Love It or Hate It, the Science of Reading Gains Traction in Schools

Andrew Bauld

In 2018, Anders Rasmussen arrived as principal of Wood Road Elementary School in Ballston Spa, NY, in his words, a “reading neophyte.” A former high school English teacher and assistant principal, Rasmussen came to the new job with a basic background in elementary reading curriculum and a readiness to learn what was working at his new school and what needed revamping.

What he heard from teachers was that there was a need to rethink the way reading was taught.

“What that started for me was a real effort to understand reading and how we teach it,” Rasmussen says.

Until then, the district had used an amalgamation of several different reading programs to provide a balanced literacy approach to reading instruction.

The concept of balanced literacy appeared in the 1990s, a curriculum meant to appease two camps in the long-feuding reading wars—those favoring explicit phonics instruction on one side; on the other, whole language advocates who believed simply exposing kids to a lot of books would get them to learn to read naturally.

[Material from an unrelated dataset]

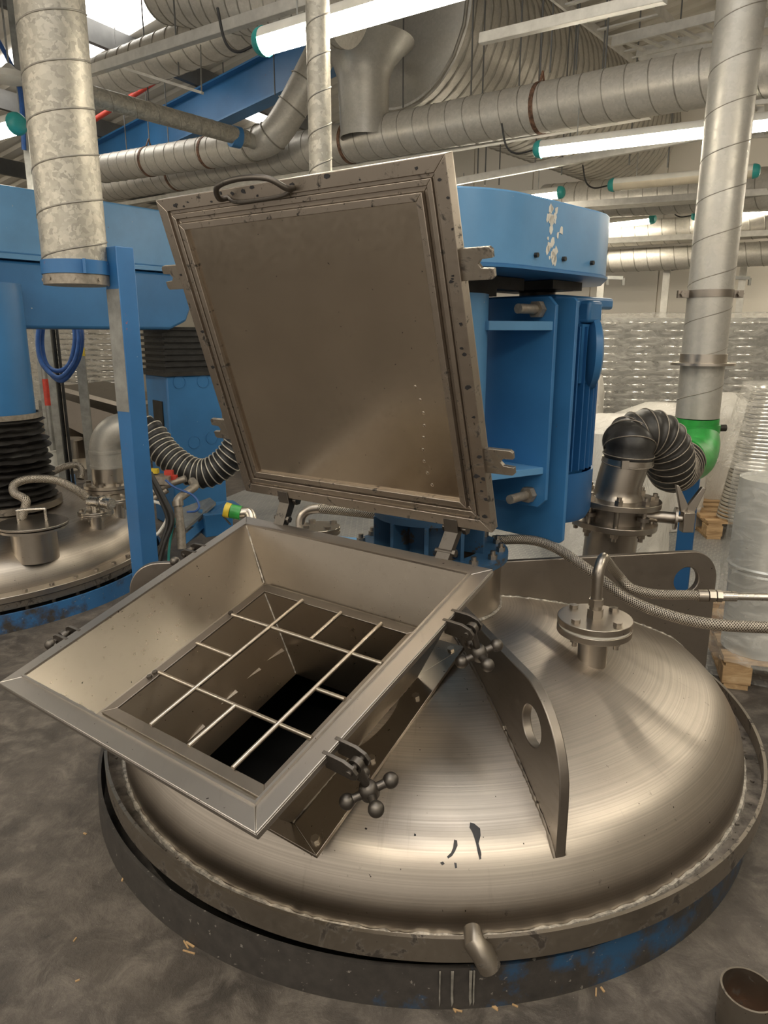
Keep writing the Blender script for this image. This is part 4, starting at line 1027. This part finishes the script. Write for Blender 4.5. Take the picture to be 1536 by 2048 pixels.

Critics of balanced literacy say the approach, which emphasizes student choice, independent reading, and small group work along with some phonics, fails to incorporate the science of reading and the wealth of research that reading experts, especially cognitive scientists, have produced over the last few decades.

Rasmussen hadn’t been trained in any one program, so he immersed himself in everything recent studies said about how kids learn to read. He came away convinced there was a clear pathway to get students reading on grade level.